Les classes préparatoires aux grandes écoles (CPGE) sont considérées comme le bras armé de la méritocratie à la française, justifiant d’un coût par étudiant nettement plus élevé qu’à l’Université: en 2019, l’État a dépensé en moyenne 15.710 euros pour un élève de CPGE, contre 10.110 euros pour un étudiant à la fac. Les concours auxquels préparent ces classes dites d’excellence sont tenus, par leurs exigences comme leurs protocoles, pour des exemples vertueux de justice scolaire: les meilleurs, autrement dit les plus méritants, sont les élus, certes rares, mais naturels.

L’École polytechnique (X) est particulièrement emblématique, dans l’imaginaire collectif, de cette juste sélection par l’effort combiné au talent, parce qu’elle choisit ses aspirants non en fonction de leur réussite dans des disciplines marquées socialement dans la mesure où leur maîtrise dépend en partie du milieu dans lequel on a baigné dès son plus jeune âge (tout le monde connaît à présent les travaux de Bourdieu et Passeron sur le sujet), mais dans les sciences dites «dures», celles qu’on ne saurait soupçonner de biais culturels, les sciences objectives, pures de toute influence ou domination bourgeoise, pour le dire clairement. Et pourtant.

Pourtant ses promotions successives la révèlent comme le miroir désolant des inégalités profondes qui minent notre école, incapable de redresser les injustices de naissance, qu’elle ne sait que reproduire au contraire, voire aggrave. Ainsi, en ce qui concerne Polytechnique, cet écart abyssal entre les enfants d’ouvriers et les enfants de cadres semble figé depuis des décennies, renvoyant l’école à une impuissance tragique.

Si on observe à la louche les statistiques, on constate par exemple que, à la fin des années 1950, moins de 3% des enfants d’ouvriers intégraient l’X, alors qu’ils représentaient entre 30 et 40% de la population; aujourd’hui, ils comptent pour 1,1% des reçus (pour 19,6% d’ouvriers dans la population globale). À l’inverse, à la même période, les enfants de cadres étaient près de 50% à rejoindre Polytechnique alors qu’ils représentaient moins de 5% de la population; aujourd’hui, ils constituent 81% d’une promotion (pour 19,3% de cadres dans la population globale).
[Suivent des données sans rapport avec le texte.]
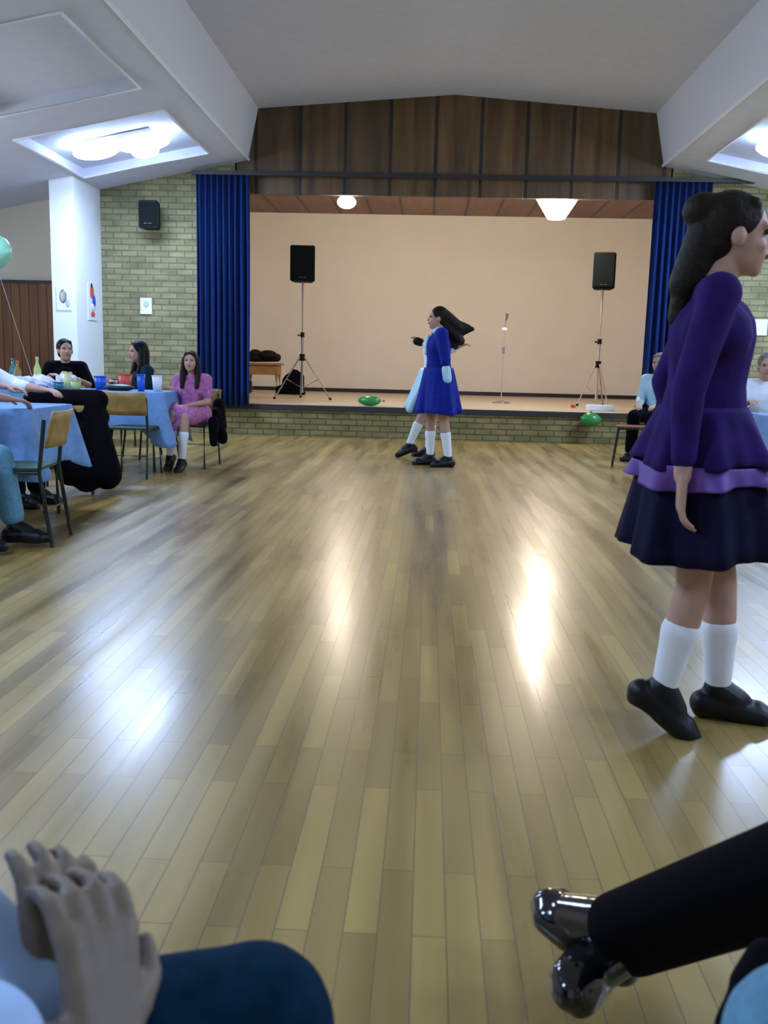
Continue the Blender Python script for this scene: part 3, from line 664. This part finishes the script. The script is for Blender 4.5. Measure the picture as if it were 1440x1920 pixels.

Les chiffres sont implacables: l’École polytechnique, loin d’être un exemple de méritocratie, est une machine à reproduire les inégalités sociales, de génération en génération –sauf à penser que les enfants de cadres seraient, par nature, plus méritants que les enfants d’ouvriers: idéologie aristocratique et essentialiste qui reviendrait à nier la possibilité même d’une méritocratie.

Cette réalité est d’autant plus regrettable dans un pays démocratique que les anciens élèves de l’X composent une grande partie de l’élite économique et politique, autrement dit occupent les positions de pouvoir, lesquelles apparaissent de facto, nonobstant les chantres les plus enthousiastes de la méritocratie républicaine, comme le monopole infrangible des classes sociales les plus favorisées.

On peut dès lors s’interroger sur le bien-fondé d’une dépense de l’État 50% plus élevée pour ceux qui disposent déjà, par le hasard de leur naissance, des ressources les plus importantes, surtout à une époque où la réforme Parcoursup a fait la démonstration éclatante de la paupérisation accélérée de l’Université française.